O procurador disse que não se tem, neste momento, informação de que no caso dos Tenharim e Jiahui haja registro de violência física. Ele esclareceu que se os dois povos sofreram prejuízos por desrespeito às suas condições socio-culturais também tiveram seus direitos humanos violados.
Audiência ocorrerá em junho
Os povos indígenas Waimiri-atroari, Tenharim e Jiahui serão ouvidos pela Comissão da Verdade e pelo Ministério Público Federal sobre a violação aos direitos humanos sofridos durante a Ditadura Militar no mês de junho.
De acordo com procurador da República Julio José Araujo Junior, representantes do MPF irão em junho às localidades onde vivem os Tenharim e os Jiahui para colher depoimentos sobre os fatos ocorridos durante a construção da BR-230.
O procurador esclareceu que o trabalho do MPF e da Comissão da Verdade são independentes e autônomos. “Mas nada impede que se troquem informações”, declarou.
O coordenador do comitê estadual do Direito à Verdade e à Memória, Egydio Schwade, que esteve nesta segunda-feira (29) em reunião em Brasília, disse que representantes da Comissão da Verdade irão às terras indígenas Waimiri-atroari, em Presidente Figueiredo, para ouvi-los.

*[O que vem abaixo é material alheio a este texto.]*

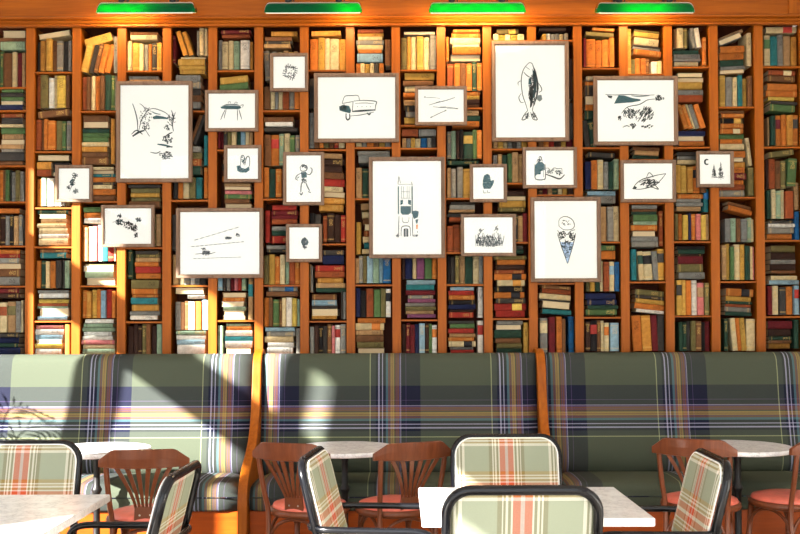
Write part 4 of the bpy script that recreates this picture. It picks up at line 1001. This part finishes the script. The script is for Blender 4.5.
def bentwood(label, loc, rz):
    root = thing('bentwood_chair', label, 'chair', loc, rz, 'bentwood cafe chairs with coral seats')
    m = MB(); m.lathe([(.185, .44), (.205, .445), (.212, .46), (.208, .475), (.19, .48)], 36); m.build('seat_ring', M['walnut'], root)
    m = MB(); m.lathe([(.19, .474), (.198, .482), (.19, .497), (.15, .508), (.08, .513), (.01, .515)], 36); m.build('seat_pad', M['vinyl'], root)
    # crest rail: curved board with cut corners
    def arc(x): return -.275 + .055 * (x / .215) ** 2
    def lean(z): return -(z - .745) * .12
    m = MB(); nx = 22; G = []
    def top(x): ax = abs(x); return .836 + .004 * math.cos(x * 7) - (0 if ax < .148 else (ax - .148) / .067 * .05)
    def bot(x): ax = abs(x); return .745 + .006 * (ax / .215) ** 2 - (0 if ax < .2 else 0)
    for j in range(nx + 1):
        x = -.215 + .43 * j / nx; t, b = top(x), bot(x); cs_ = []
        for (f, o_) in ((0, 0), (0.04, -.009), (.5, -.0105), (.96, -.009), (1, 0), (.96, .009), (.5, .0105), (.04, .009)):
            z = b + (t - b) * f; cs_.append((x, arc(x) + lean(z) + o_, z))
        G.append(m.add(cs_))
    for j in range(nx):
        for i in range(8): k = (i + 1) % 8; m.face((G[j] + i, G[j] + k, G[j + 1] + k, G[j + 1] + i), None, 0, False)
    for q in (G[0], G[-1]): m.face([q + i for i in range(8)])
    m.build('crest_rail', M['walnut'], root)
    for s in (-1, 1):
        m = MB(); m.tube(spline([(s * .178, arc(.178) + .004, .77), (s * .176, -.222, .70), (s * .168, -.195, .58), (s * .158, -.168, .47), (s * .158, -.172, .30), (s * .175, -.215, .0)], 5), [.0135] * 26, 10); m.build('rear_leg', M['walnut'], root)
        m = MB(); m.tube([(s * .135, .135, .445), (s * .16, .165, 0)], [.0165, .011], 10); m.build('front_leg', M['walnut'], root)
    # lower plate and fan of splats
    m = MB(); m.prism([(-.052, .485), (.052, .485), (.048, .55), (-.048, .55)], lambda a, b: (a, -.190 - (b - .485) * .12, b), lambda a, b: (a, -.176 - (b - .485) * .12, b)); pl = m.build('splat_base', M['walnut'], root)
    for s in (-.025, .025): m = MB(); m.lathe([(.005, 0), (.004, .002)], 8); o = m.build('screw', M['screw'], pl); o.location = (s, -.194, .51); o.rotation_euler = (rad(90), 0, 0)
    for k in range(6):
        t = -1 + 2 * k / 5; xb_, xt_ = t * .043, t * .13; pts = []
        for q in range(9):
            f = q / 8; z = .545 + (.757 - .545) * f; x = xb_ + (xt_ - xb_) * (f ** 1.45); pts.append((x, z, .0062 + .0062 * f))
        m = MB(); A = []
        for x, z, w in pts:
            f = (z - .545) / .212; y = -.19 + (arc(x) + .19) * f ** .9; A.append(m.add([(x - w, y - .004, z), (x + w, y - .004, z), (x + w, y + .004, z), (x - w, y + .004, z)]))
        for a, b in zip(A, A[1:]):
            for i in range(4): j = (i + 1) % 4; m.face((a + i, a + j, b + j, b + i))
        m.face([A[0] + i for i in range(4)]); m.face([A[-1] + i for i in range(4)]); m.build('splat', M['walnut'], root)
    # bent hoops under the seat
    def hoop(p, q, name):
        p, q = Vector(p), Vector(q); mid = (p + q) / 2; m = MB(); pts = []
        for k in range(13):
            a = math.pi * k / 12; c = mid + (p - mid) * math.cos(a) * (1 - .12 * math.sin(a)); c.z = .27 + (.435 - .27) * math.sin(a) ** .6; c.x *= .98; c.y *= .98; pts.append(c)
        m.tube(pts, .0085, 8); m.build(name, M['walnut'], root)
    hoop((-.157, -.172, .3), (.157, -.172, .3), 'hoop'); hoop((.15, .15, .3), (-.15, .15, .3), 'hoop'); hoop((-.157, -.17, .3), (-.15, .15, .3), 'hoop'); hoop((.157, -.17, .3), (.15, .15, .3), 'hoop')
    m = MB(); m.tube([(.15 * math.cos(k * math.pi / 12), .15 * math.sin(k * math.pi / 12), .2) for k in range(24)], .0085, 8, closed=True); m.build('stretcher_ring', M['walnut'], root)
    return root
def bw(first, x, y, face, label):
    if first is None: return bentwood(label, (x, y, 0), rad(-face))
    return dup(first, (x, y, 0), rad(-face), label)
b0 = bw(None, 1.615, -1.19, 24, 'bentwood chair with fanned back, bright orange-brown, left of right round table')
bw(b0, -.03, -1.29, -24, 'bentwood chair with coral seat at centre, right of the middle round table')
bw(b0, -.48, -1.30, 20, 'bentwood chair beside the left wooden divider, left of the middle round table')
bw(b0, -1.27, -1.53, -8, 'bentwood chair between the grey marble table and the left banquette')
bw(b0, 2.11, -1.14, -25, 'bentwood chair cut by the right edge of the photo, coral seat showing')
# ------------------------------------------------------------------ tables
def round_table(x, y, r, label):
    root = thing('round_table', label, 'table', (x, y, 0), 0, 'round marble cafe tables')
    m = MB(); m.lathe([(r - .004, .715), (r, .719), (r, .736), (r - .004, .74)], 64); m.build('tabletop', M['marble'], root)
    m = MB(); m.lathe([(.11, .703), (.11, .7145), (.03, .7149)], 24); m.build('top_plate', M['iron'], root)
    m = MB(); m.lathe([(.02, .05), (.02, .16), (.03, .18), (.02, .2), (.018, .48), (.026, .495), (.030, .505), (.026, .515), (.018, .53), (.018, .66), (.03, .69), (.03, .703)], 18); m.build('column', M['iron'], root)
    for k in range(4):
        a = k * math.pi / 2 + .6; m = MB(); m.tube(spline([(.015 * math.cos(a), .015 * math.sin(a), .075), (.12 * math.cos(a), .12 * math.sin(a), .06), (.23 * math.cos(a), .23 * math.sin(a), .018), (.26 * math.cos(a), .26 * math.sin(a), .0135)], 4), [.02] * 7 + [.014] * 6, 8); m.build('foot', M['iron'], root)
    return root
rt = round_table(-.315, -.93, .30, 'round white marble table at centre left, before the middle banquette')
dup(rt, (-1.717, -.93, 0), 0, 'round marble table on the left, half hidden behind a bentwood chair')
dup(rt, (1.905, -.93, 0), 0, 'round marble table on the right with a warm shaded top')
def rect_table(x0, x1, y0, y1, label, co=0):
    cx, cy = (x0 + x1) / 2, (y0 + y1) / 2; w, d = (x1 - x0) / 2, (y1 - y0) / 2; root = thing('rectangular_table', label, 'table', (cx, cy, 0), 0, 'rectangular marble tables in the foreground')
    m = MB(); m.box(-w, w, -d, d, .71, .74, bev=.003); m.build('tabletop', M['marble'], root)
    m = MB(); m.box(co - .14, co + .14, -.14, .14, .697, .7095); m.build('top_plate', M['iron'], root)
    m = MB(); m.lathe([(.03, .03), (.03, .68), (.045, .697)], 18, c=(co, 0)); m.build('column', M['iron'], root)
    m = MB(); m.lathe([(.23, 0), (.235, .008), (.22, .018), (.05, .03), (.035, .05)], 36, c=(co, 0)); m.build('base', M['iron'], root)
rect_table(.075, .905, -3.03, -2.34, 'rectangular white marble table at the centre between the plaid chairs')
rect_table(-2.05, -1.19, -3.40, -2.485, 'rectangular grey marble table at bottom left, half in sunlight', -.13)
# ------------------------------------------------------------------ room
def struct(name, m, mat):
    o = m.build(name, mat); o['kind'] = 'structure'; return o
YF = -8.5
m = MB(); m.box(XL - .2, XR + .2, YF, .5, -.1, 0); struct('floor', m, M['floor'])
m = MB(); m.box(XL - .2, XR + .2, YF, .5, 4.0, 4.1); struct('ceiling', m, M['rest'])
m = MB(); m.box(XL - .2, XR + .2, .3, .5, 0, 4.0); struct('wall_back', m, M['rest'])
m = MB(); m.box(XR, XR + .2, YF, .3, 0, 4.0); struct('wall_right', m, M['rest'])
m = MB(); m.box(2.2, XR, YF - .1, YF, 0, 4.0); struct('front_light_blocker', m, M['rest'])  # unseen panel added behind the camera to dim light on the right
# left wall with the windows whose light falls across the shelves and seats
def wy(u, y): return y - (P(u, 300, y).x - XL)          # sun runs one metre along the room per metre across it
def wh(u, v, y): p = P(u, v, y); return p.z + .7 * (p.x - XL)
YBK = -.28
ZH = (wh(27, 163, 0) + wh(270, 330, 0)) / 2; ZT = wh(199, 360, YBK); ZB = wh(125, 365, YBK)
print('cmp', wy(118, 0), wy(77, YBK), '|', wy(162, 0), wy(120, YBK), '|', wy(27, 0))
ops = [(wy(77, YBK), wy(27, 0)), (wy(284, YBK), wy(120, YBK)), (wy(337, YBK), wy(308, YBK)), (-7.8, -5.33)]
print('window heads', ZH, ZT, ZB, ops)
ZS = .35; T = .04
m = MB()
edges = sorted(ops); y = YF
for a, b in edges:
    m.box(XL - T, XL, y, a, 0, 4.0); zh = ZH if a > -5 else 3.42; m.box(XL - T, XL, a, b, zh, 4.0); m.box(XL - T, XL, a, b, 0, ZS); y = b
m.box(XL - T, XL, y, .3, 0, 4.0)
struct('wall_left', m, M['rest'])
for k, (a, b) in enumerate(sorted(ops, reverse=True)):
    zh = ZH if a > -5 else 3.42
    m = MB(); m.box(XL - T, XL + .02, a, b, ZB, ZT); m.box(XL - .0, XL + .04, a - .02, b + .02, ZS - .03, ZS); m.box(XL + .0, XL + .02, a - .05, a, ZS, zh); m.box(XL + .0, XL + .02, b, b + .05, ZS, zh); m.box(XL, XL + .02, a - .05, b + .05, zh, zh + .06)
    struct('window_%d' % (k + 1), m, M['oak'])
# potted palm by the first window, outside the frame: its fronds shade the left banquette
root = thing('potted_palm', 'potted palm by the left window, just outside the photo, shading the banquette', 'plant', (-3.12, -1.0, 0))
m = MB(); m.lathe([(.11, 0), (.15, .28), (.16, .3), (.14, .3), (.13, .27)], 24); m.build('pot', M['pot'], root)
m = MB(); m.lathe([(.128, .262), (.01, .268)], 20); m.build('soil', M['soil'], root)
fr = [((0, 0), (.18, .08, 1.2), (.46, -.12, 1.34)), ((0, 0), (.10, .14, 1.3), (.36, .10, 1.26)), ((0, 0), (.24, .0, 1.12), (.50, .06, 1.16)), ((0, 0), (-.1, .1, 1.2), (-.15, .3, 1.35)), ((0, 0), (.15, -.15, 1.25), (.38, -.3, 1.34)), ((0, 0), (.05, .25, 1.1), (.25, .42, 1.12)), ((0, 0), (.2, .12, 1.05), (.44, .22, 1.0))]
for b_, c_, d_ in fr:
    m = MB(); st = spline([(0, 0, .26), (c_[0] * .35, c_[1] * .35, c_[2] * .7), c_, d_], 8); m.tube(st, .004, 6)
    for i in range(14, len(st) - 1):
        for s in (-1, 1):
            p = st[i]; dr = (st[min(i + 1, len(st) - 1)] - st[i - 1]).normalized(); sd = dr.cross(Vector((0, 0, 1))).normalized() * s; L = .17 * (1 - .5 * abs((i - 18) / 10))
            tip = p + sd * L * .8 + dr * L * .7 - Vector((0, 0, L * .3)); mid = p + (tip - p) * .5 + Vector((0, 0, .012)); q = dr * .008
            a = m.add([p, mid - q, tip, mid + q, p + Vector((0, 0, .002)), mid + Vector((0, 0, .002))]); m.face((a, a + 1, a + 2, a + 3), None, 0, True)
    m.build('frond', M['leaf'], root, fix=False)
# ------------------------------------------------------------------ light
sd = bpy.data.lights.new('sun', 'SUN'); sd.energy = SUN; sd.angle = rad(.9); sd.color = (1, .97, .91)
so = bpy.data.objects.new('sun', sd); COL.objects.link(so); so.rotation_euler = Vector((1, 1, -.7)).to_track_quat('-Z', 'Y').to_euler()
w = bpy.data.worlds.new('world'); SC.world = w; w.use_nodes = True; bg = w.node_tree.nodes['Background']; bg.inputs[0].default_value = (.93, .97, 1, 1); bg.inputs[1].default_value = WORLD
vs = SC.view_settings; vs.view_transform = 'Standard'; vs.look = 'None'; vs.gamma = 1; vs.exposure = EXPO
SC.cycles.max_bounces = 6; SC.cycles.transparent_max_bounces = 8; SC.cycles.sample_clamp_indirect = 6; SC.cycles.use_denoising = True
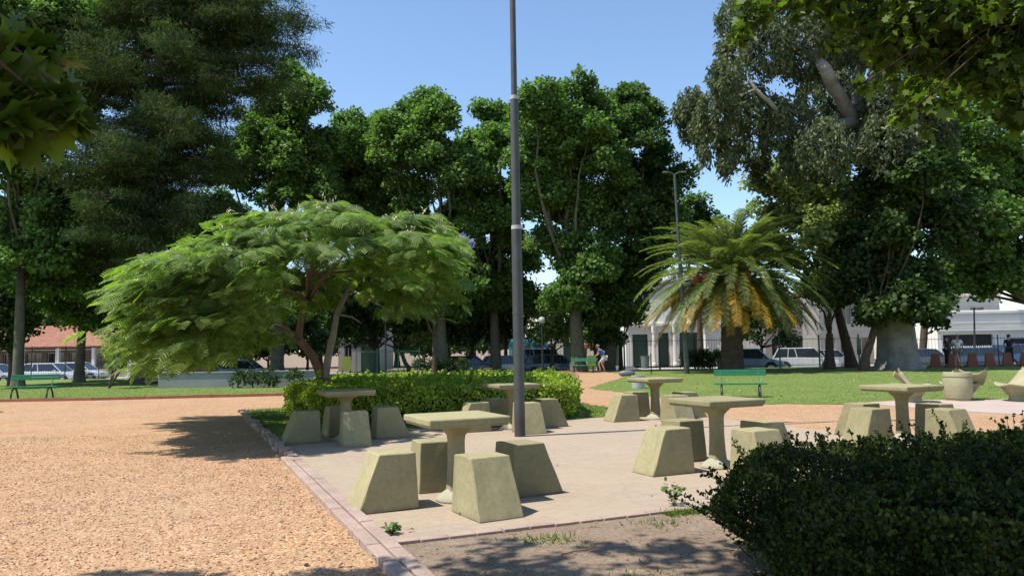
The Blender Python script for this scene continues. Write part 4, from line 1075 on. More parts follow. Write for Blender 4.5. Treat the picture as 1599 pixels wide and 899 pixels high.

Relatório do SPI aponta escravidão
A Comissão Nacional da Verdade recebeu, na semana passada, outra denúncia de violação aos direitos humanos dos indígenas no Mato Grosso constatadas a partir de um documento histórico do Serviço de Proteção aos Índios (SPI).
O órgão foi criado em 1910 para defender os interesses dos indígenas e protegê-los como indicava o nome e foi extinto e substituído pela Funai em 1967.
Um relatório de mais de 7 mil páginas foi encontrado no Museu do Índio (RJ), em novembro do ano passado, pelo pesquisador Marcelo Zelic, vice-presidente do grupo Tortura Nunca Mais, de São Paulo.
No documento, que reapareceu 45 anos depois, há um relatório detalhado de atos de corrupção, escravidão e tortura de indígenas em todo o País praticados por funcionários do órgão nos anos de 1940, 50 e 60.
O relatório foi feito pelo procurador Jader Figueiredo do extinto Ministério do Interior e ficou conhecido como “Relatório Figueiredo”. Numa das descrições, Figueiredo escreveu que o chefe da 6ª inspetoria da SPI no Mato Grosso, Flávio de Abreu, além de escravizar indígenas, “entregou a índia bororo de nome Rosa (11 anos) ao indivíduo por nome Seabra, em paga do trabalho de Seabra na confecção de um fogão de barro”.